RECORDS SHOWN:
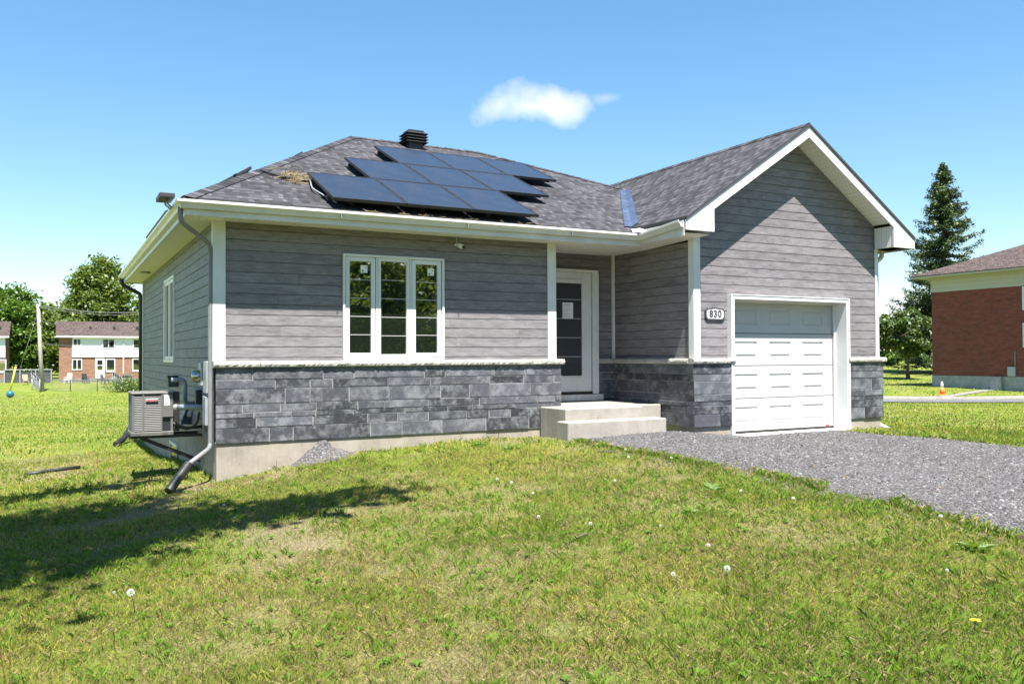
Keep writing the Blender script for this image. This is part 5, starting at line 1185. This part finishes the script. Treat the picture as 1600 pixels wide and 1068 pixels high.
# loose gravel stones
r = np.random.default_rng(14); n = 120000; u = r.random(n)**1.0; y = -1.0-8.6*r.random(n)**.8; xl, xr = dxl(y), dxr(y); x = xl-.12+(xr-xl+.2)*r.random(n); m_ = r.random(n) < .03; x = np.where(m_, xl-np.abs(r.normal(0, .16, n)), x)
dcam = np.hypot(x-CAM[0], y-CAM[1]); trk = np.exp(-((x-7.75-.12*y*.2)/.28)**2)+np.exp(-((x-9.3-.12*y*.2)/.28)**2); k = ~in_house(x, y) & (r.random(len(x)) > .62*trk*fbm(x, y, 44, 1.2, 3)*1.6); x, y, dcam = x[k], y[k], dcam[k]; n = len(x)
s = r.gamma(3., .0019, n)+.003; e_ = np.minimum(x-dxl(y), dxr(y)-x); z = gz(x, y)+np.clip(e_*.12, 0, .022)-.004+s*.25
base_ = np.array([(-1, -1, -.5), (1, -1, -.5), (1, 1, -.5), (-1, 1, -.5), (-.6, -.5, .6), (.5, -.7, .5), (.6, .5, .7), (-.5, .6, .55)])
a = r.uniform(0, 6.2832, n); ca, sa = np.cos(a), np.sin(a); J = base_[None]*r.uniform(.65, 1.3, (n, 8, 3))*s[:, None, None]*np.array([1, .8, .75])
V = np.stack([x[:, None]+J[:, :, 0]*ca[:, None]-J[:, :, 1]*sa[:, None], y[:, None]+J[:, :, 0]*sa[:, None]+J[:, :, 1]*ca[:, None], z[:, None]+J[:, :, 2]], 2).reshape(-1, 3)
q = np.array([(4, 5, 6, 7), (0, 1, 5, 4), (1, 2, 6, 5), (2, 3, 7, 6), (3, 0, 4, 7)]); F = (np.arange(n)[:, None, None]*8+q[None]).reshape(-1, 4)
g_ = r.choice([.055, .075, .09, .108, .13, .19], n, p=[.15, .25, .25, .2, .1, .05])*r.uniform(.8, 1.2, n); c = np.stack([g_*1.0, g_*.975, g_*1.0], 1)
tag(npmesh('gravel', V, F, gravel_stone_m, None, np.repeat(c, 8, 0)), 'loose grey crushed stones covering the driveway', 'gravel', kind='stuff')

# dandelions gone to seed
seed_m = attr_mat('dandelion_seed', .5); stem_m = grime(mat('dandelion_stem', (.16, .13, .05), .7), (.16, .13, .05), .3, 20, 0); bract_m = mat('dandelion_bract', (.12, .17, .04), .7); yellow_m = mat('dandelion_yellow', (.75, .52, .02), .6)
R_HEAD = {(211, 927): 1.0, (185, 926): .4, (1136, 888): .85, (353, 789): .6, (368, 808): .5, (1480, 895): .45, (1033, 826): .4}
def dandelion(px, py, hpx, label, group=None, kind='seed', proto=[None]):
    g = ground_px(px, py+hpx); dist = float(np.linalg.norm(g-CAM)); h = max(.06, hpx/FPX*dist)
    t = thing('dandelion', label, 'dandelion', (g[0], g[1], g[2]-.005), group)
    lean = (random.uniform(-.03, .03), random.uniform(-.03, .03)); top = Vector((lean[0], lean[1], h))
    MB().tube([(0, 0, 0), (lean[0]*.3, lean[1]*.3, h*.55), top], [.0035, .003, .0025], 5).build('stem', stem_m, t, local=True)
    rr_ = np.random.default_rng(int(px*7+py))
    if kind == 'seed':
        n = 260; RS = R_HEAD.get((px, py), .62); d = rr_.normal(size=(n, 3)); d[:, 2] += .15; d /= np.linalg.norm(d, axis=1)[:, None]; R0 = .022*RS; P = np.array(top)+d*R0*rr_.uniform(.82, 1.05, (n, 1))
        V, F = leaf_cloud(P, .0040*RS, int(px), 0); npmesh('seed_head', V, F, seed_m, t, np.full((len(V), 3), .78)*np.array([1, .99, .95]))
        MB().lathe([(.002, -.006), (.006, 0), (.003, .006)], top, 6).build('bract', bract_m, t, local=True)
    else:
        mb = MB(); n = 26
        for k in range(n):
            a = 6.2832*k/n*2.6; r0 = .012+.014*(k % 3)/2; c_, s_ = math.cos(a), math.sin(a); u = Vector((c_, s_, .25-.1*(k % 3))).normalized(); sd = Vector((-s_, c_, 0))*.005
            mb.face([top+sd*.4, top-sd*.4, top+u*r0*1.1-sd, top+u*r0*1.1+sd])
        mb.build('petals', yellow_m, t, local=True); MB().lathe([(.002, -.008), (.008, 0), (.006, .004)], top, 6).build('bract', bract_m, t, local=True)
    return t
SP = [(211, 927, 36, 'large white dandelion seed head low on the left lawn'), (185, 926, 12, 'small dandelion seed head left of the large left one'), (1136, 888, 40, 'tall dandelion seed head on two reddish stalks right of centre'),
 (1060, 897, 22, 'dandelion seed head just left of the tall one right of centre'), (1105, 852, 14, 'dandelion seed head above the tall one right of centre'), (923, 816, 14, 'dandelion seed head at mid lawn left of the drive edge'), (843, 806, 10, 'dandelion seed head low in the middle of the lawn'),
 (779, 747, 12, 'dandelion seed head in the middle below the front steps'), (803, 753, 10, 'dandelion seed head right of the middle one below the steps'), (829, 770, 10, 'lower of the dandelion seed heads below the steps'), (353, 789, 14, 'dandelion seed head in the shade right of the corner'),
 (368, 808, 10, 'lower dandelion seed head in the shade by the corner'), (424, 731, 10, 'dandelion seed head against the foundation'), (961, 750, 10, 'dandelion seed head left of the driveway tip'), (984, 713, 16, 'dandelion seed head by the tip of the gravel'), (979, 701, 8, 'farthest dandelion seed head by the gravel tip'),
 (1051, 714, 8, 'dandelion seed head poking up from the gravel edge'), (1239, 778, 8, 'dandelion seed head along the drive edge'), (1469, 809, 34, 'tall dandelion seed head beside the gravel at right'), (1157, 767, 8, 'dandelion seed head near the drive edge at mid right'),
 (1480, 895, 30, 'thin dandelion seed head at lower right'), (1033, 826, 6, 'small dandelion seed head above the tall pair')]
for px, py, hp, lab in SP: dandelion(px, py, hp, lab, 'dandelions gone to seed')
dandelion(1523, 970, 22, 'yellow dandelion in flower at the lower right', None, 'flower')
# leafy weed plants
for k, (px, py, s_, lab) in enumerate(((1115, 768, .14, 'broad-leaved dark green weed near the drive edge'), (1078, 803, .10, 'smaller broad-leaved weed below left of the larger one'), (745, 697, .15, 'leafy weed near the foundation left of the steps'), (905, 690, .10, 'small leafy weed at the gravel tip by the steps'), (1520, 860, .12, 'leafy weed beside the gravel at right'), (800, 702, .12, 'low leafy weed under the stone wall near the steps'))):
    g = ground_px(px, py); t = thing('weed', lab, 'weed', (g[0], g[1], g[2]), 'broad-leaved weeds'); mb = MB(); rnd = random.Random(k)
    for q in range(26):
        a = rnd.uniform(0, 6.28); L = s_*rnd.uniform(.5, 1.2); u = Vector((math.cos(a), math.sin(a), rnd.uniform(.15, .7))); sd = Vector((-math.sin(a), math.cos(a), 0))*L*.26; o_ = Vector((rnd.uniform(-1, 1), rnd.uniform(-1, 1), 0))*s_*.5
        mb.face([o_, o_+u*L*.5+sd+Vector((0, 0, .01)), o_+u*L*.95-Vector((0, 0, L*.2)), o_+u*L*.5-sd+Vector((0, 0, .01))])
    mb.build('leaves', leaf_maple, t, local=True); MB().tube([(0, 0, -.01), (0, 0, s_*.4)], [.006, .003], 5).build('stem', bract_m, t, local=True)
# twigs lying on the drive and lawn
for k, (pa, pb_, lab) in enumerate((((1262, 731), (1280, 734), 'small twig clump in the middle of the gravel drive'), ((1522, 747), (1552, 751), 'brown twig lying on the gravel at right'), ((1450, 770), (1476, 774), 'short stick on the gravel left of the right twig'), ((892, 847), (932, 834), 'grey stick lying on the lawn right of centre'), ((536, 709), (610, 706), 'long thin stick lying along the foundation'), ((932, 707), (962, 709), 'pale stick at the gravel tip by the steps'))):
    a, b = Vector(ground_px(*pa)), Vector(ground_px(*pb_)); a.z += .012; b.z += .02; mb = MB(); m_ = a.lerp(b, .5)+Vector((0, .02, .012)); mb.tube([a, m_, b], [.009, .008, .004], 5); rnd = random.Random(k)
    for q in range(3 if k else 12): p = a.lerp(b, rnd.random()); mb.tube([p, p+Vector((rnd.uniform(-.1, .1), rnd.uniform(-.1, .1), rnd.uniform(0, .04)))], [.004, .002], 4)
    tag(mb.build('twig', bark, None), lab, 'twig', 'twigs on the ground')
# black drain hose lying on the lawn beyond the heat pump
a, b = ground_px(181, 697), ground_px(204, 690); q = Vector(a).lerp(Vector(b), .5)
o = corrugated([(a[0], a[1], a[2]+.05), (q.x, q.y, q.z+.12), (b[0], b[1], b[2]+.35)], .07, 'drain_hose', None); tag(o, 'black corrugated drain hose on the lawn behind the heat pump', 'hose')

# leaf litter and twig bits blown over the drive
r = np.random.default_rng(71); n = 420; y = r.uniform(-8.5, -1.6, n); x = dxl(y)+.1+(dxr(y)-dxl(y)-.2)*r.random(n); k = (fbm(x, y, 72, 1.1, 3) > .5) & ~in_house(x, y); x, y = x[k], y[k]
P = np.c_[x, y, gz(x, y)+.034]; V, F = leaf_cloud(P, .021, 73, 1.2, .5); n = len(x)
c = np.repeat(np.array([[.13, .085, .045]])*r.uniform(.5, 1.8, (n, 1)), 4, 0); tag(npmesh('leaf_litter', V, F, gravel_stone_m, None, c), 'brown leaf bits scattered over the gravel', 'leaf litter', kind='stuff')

* * *

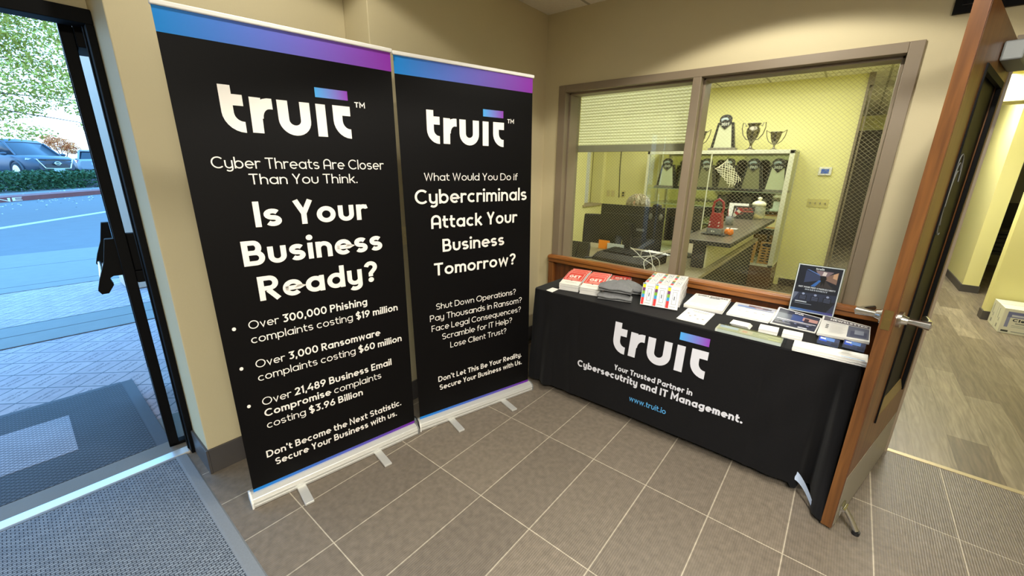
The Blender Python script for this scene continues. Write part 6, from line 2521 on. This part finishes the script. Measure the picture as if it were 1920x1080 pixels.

STATED GOAL: Return the exact lines from the line with "Keep writing the" to the line with "driveway', 'gravel', kind='stuff')", inclusive of both, with nothing added.

EXERCISE OUTPUT:
Keep writing the Blender script for this image. This is part 5, starting at line 1185. This part finishes the script. Treat the picture as 1600 pixels wide and 1068 pixels high.
# loose gravel stones
r = np.random.default_rng(14); n = 120000; u = r.random(n)**1.0; y = -1.0-8.6*r.random(n)**.8; xl, xr = dxl(y), dxr(y); x = xl-.12+(xr-xl+.2)*r.random(n); m_ = r.random(n) < .03; x = np.where(m_, xl-np.abs(r.normal(0, .16, n)), x)
dcam = np.hypot(x-CAM[0], y-CAM[1]); trk = np.exp(-((x-7.75-.12*y*.2)/.28)**2)+np.exp(-((x-9.3-.12*y*.2)/.28)**2); k = ~in_house(x, y) & (r.random(len(x)) > .62*trk*fbm(x, y, 44, 1.2, 3)*1.6); x, y, dcam = x[k], y[k], dcam[k]; n = len(x)
s = r.gamma(3., .0019, n)+.003; e_ = np.minimum(x-dxl(y), dxr(y)-x); z = gz(x, y)+np.clip(e_*.12, 0, .022)-.004+s*.25
base_ = np.array([(-1, -1, -.5), (1, -1, -.5), (1, 1, -.5), (-1, 1, -.5), (-.6, -.5, .6), (.5, -.7, .5), (.6, .5, .7), (-.5, .6, .55)])
a = r.uniform(0, 6.2832, n); ca, sa = np.cos(a), np.sin(a); J = base_[None]*r.uniform(.65, 1.3, (n, 8, 3))*s[:, None, None]*np.array([1, .8, .75])
V = np.stack([x[:, None]+J[:, :, 0]*ca[:, None]-J[:, :, 1]*sa[:, None], y[:, None]+J[:, :, 0]*sa[:, None]+J[:, :, 1]*ca[:, None], z[:, None]+J[:, :, 2]], 2).reshape(-1, 3)
q = np.array([(4, 5, 6, 7), (0, 1, 5, 4), (1, 2, 6, 5), (2, 3, 7, 6), (3, 0, 4, 7)]); F = (np.arange(n)[:, None, None]*8+q[None]).reshape(-1, 4)
g_ = r.choice([.055, .075, .09, .108, .13, .19], n, p=[.15, .25, .25, .2, .1, .05])*r.uniform(.8, 1.2, n); c = np.stack([g_*1.0, g_*.975, g_*1.0], 1)
tag(npmesh('gravel', V, F, gravel_stone_m, None, np.repeat(c, 8, 0)), 'loose grey crushed stones covering the driveway', 'gravel', kind='stuff')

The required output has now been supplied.